The Chinese government's need to explain itself stems partly from the system's chronic secrecy: Outsiders do not even know when the ruling Standing Committee of the Communist Party's Politburo meets, let alone how its nine members reach decisions or what those decisions are.

At the same time, some observers suggest, there is not always a coherent answer to the question of why China does what it does. The Chinese government is not a monolithic force; pressure groups and cliques from the military to provincial governments have their own interests and can sometimes push aspects of foreign policy their way.

"They don't have a clear and well-defined road map of how to achieve their goals long term other than to pursue development as they have done," says Michael Swaine, a China watcher at the Carnegie Endowment for International Peace in Washington.

Nor, frankly, do foreign affairs seem to figure very high on Chinese leaders' agendas. "International questions are an afterthought," says Francois Godement, founder of the Asia Centre, a Paris-based think tank.
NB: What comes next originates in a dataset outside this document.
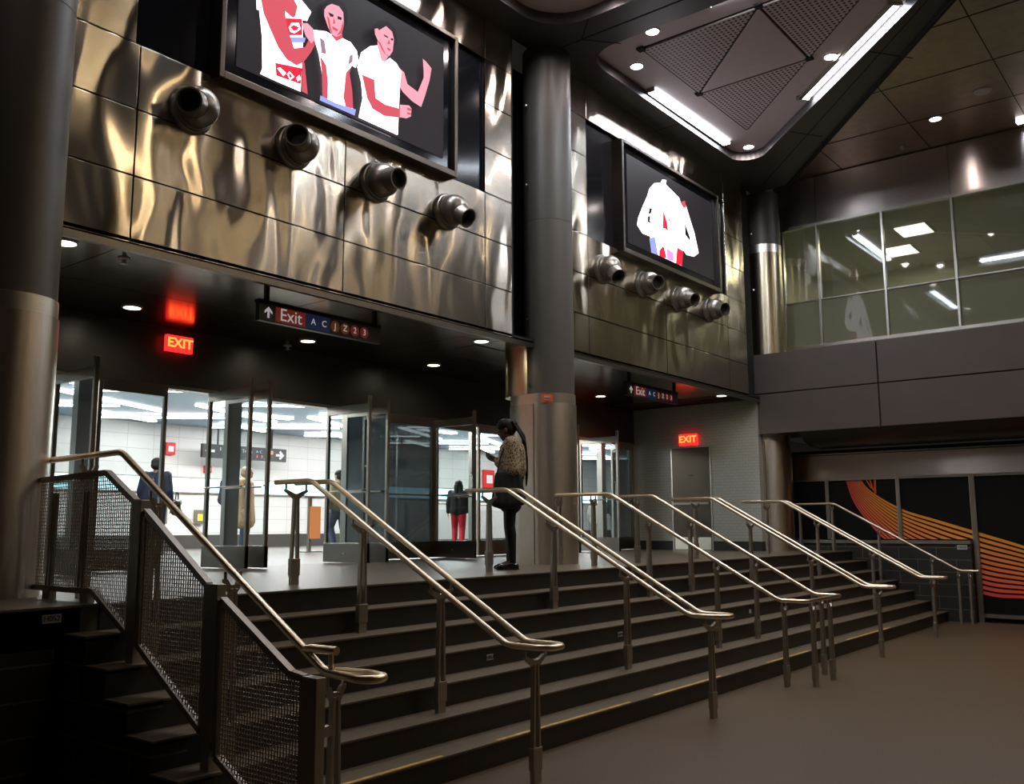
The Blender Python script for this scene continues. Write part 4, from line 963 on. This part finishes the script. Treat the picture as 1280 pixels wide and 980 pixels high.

Instead, for a Communist Party whose overriding priority is to stay in power, domestic problems threatening social stability at home are infinitely more important.

"We have to change our unsustainable development model into a sustainable one" less dependent on high pollution, low-value exports, argues Mr. Wu, the foreign-ministry adviser, "and we have to narrow the disparity between rich and poor."

"China will be preoccupied for a long time with its domestic agenda," agrees Professor Zhu. "If you want to handle complex relationships, the starting point is to get yourself in the best possible shape. It's like Kung Fu Panda says – you need inner peace."